>>>>>

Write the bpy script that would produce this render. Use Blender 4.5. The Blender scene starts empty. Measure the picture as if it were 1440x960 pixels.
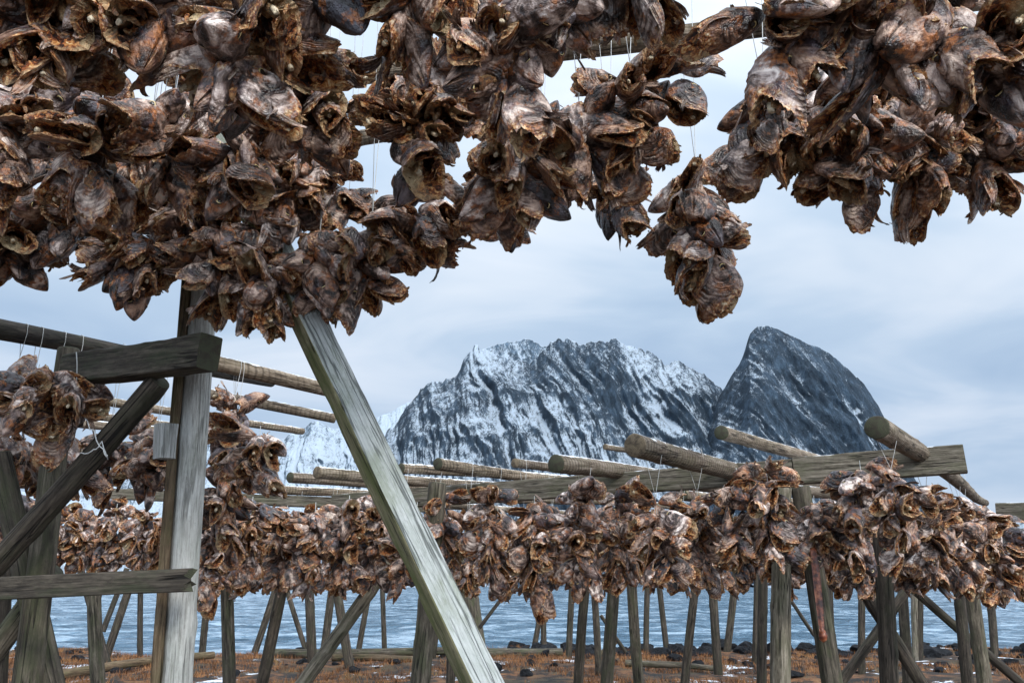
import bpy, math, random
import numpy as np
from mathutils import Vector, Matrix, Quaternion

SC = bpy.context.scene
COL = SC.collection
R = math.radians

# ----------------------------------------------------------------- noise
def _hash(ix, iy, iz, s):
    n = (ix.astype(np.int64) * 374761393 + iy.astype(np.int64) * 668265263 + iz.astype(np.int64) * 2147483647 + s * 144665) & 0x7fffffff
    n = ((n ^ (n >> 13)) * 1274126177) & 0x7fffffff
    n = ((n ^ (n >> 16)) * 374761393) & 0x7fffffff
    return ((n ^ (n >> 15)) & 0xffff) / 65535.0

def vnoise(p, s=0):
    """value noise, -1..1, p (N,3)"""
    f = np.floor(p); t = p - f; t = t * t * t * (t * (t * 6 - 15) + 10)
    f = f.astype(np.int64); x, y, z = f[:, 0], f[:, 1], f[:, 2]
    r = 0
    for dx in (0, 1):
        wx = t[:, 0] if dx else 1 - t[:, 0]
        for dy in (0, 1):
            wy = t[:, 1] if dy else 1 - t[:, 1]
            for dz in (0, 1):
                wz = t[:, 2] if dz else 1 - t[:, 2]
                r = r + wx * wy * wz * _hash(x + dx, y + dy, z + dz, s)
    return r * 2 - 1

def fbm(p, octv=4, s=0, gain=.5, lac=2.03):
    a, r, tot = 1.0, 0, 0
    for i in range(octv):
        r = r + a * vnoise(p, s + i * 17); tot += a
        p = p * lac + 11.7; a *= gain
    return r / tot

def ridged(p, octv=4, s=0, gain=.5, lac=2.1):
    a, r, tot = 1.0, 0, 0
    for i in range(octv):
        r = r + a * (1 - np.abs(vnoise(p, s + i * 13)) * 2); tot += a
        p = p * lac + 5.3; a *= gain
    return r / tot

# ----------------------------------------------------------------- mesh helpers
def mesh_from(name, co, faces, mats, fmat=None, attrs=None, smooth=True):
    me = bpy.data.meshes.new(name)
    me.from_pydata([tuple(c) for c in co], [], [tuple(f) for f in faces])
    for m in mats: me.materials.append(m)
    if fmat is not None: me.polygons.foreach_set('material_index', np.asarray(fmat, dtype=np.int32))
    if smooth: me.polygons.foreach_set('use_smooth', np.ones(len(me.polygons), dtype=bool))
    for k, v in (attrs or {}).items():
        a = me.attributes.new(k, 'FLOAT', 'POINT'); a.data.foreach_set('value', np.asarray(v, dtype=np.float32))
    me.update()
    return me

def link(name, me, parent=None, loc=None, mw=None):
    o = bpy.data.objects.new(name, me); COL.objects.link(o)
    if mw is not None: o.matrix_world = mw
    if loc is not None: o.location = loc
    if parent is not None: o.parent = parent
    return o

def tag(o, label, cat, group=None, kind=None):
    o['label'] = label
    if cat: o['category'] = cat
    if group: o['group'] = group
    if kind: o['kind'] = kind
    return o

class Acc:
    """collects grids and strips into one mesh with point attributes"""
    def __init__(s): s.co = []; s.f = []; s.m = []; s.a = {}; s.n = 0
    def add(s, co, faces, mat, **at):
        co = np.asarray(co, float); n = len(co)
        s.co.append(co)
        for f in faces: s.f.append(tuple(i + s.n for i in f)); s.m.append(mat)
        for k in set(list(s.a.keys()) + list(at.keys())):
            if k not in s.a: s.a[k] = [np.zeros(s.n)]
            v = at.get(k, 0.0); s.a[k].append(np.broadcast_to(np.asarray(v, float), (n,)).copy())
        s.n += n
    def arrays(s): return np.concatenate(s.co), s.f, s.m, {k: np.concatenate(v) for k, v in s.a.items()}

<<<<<

• Task to carry out:
What is needed is an exact reproduction of the data, pictures excluded.

• Answer to this task:
Write the bpy script that would produce this render. Use Blender 4.5. The Blender scene starts empty. Measure the picture as if it were 1440x960 pixels.
import bpy, math, random
import numpy as np
from mathutils import Vector, Matrix, Quaternion

SC = bpy.context.scene
COL = SC.collection
R = math.radians

# ----------------------------------------------------------------- noise
def _hash(ix, iy, iz, s):
    n = (ix.astype(np.int64) * 374761393 + iy.astype(np.int64) * 668265263 + iz.astype(np.int64) * 2147483647 + s * 144665) & 0x7fffffff
    n = ((n ^ (n >> 13)) * 1274126177) & 0x7fffffff
    n = ((n ^ (n >> 16)) * 374761393) & 0x7fffffff
    return ((n ^ (n >> 15)) & 0xffff) / 65535.0

def vnoise(p, s=0):
    """value noise, -1..1, p (N,3)"""
    f = np.floor(p); t = p - f; t = t * t * t * (t * (t * 6 - 15) + 10)
    f = f.astype(np.int64); x, y, z = f[:, 0], f[:, 1], f[:, 2]
    r = 0
    for dx in (0, 1):
        wx = t[:, 0] if dx else 1 - t[:, 0]
        for dy in (0, 1):
            wy = t[:, 1] if dy else 1 - t[:, 1]
            for dz in (0, 1):
                wz = t[:, 2] if dz else 1 - t[:, 2]
                r = r + wx * wy * wz * _hash(x + dx, y + dy, z + dz, s)
    return r * 2 - 1

def fbm(p, octv=4, s=0, gain=.5, lac=2.03):
    a, r, tot = 1.0, 0, 0
    for i in range(octv):
        r = r + a * vnoise(p, s + i * 17); tot += a
        p = p * lac + 11.7; a *= gain
    return r / tot

def ridged(p, octv=4, s=0, gain=.5, lac=2.1):
    a, r, tot = 1.0, 0, 0
    for i in range(octv):
        r = r + a * (1 - np.abs(vnoise(p, s + i * 13)) * 2); tot += a
        p = p * lac + 5.3; a *= gain
    return r / tot

# ----------------------------------------------------------------- mesh helpers
def mesh_from(name, co, faces, mats, fmat=None, attrs=None, smooth=True):
    me = bpy.data.meshes.new(name)
    me.from_pydata([tuple(c) for c in co], [], [tuple(f) for f in faces])
    for m in mats: me.materials.append(m)
    if fmat is not None: me.polygons.foreach_set('material_index', np.asarray(fmat, dtype=np.int32))
    if smooth: me.polygons.foreach_set('use_smooth', np.ones(len(me.polygons), dtype=bool))
    for k, v in (attrs or {}).items():
        a = me.attributes.new(k, 'FLOAT', 'POINT'); a.data.foreach_set('value', np.asarray(v, dtype=np.float32))
    me.update()
    return me

def link(name, me, parent=None, loc=None, mw=None):
    o = bpy.data.objects.new(name, me); COL.objects.link(o)
    if mw is not None: o.matrix_world = mw
    if loc is not None: o.location = loc
    if parent is not None: o.parent = parent
    return o

def tag(o, label, cat, group=None, kind=None):
    o['label'] = label
    if cat: o['category'] = cat
    if group: o['group'] = group
    if kind: o['kind'] = kind
    return o

class Acc:
    """collects grids and strips into one mesh with point attributes"""
    def __init__(s): s.co = []; s.f = []; s.m = []; s.a = {}; s.n = 0
    def add(s, co, faces, mat, **at):
        co = np.asarray(co, float); n = len(co)
        s.co.append(co)
        for f in faces: s.f.append(tuple(i + s.n for i in f)); s.m.append(mat)
        for k in set(list(s.a.keys()) + list(at.keys())):
            if k not in s.a: s.a[k] = [np.zeros(s.n)]
            v = at.get(k, 0.0); s.a[k].append(np.broadcast_to(np.asarray(v, float), (n,)).copy())
        s.n += n
    def arrays(s): return np.concatenate(s.co), s.f, s.m, {k: np.concatenate(v) for k, v in s.a.items()}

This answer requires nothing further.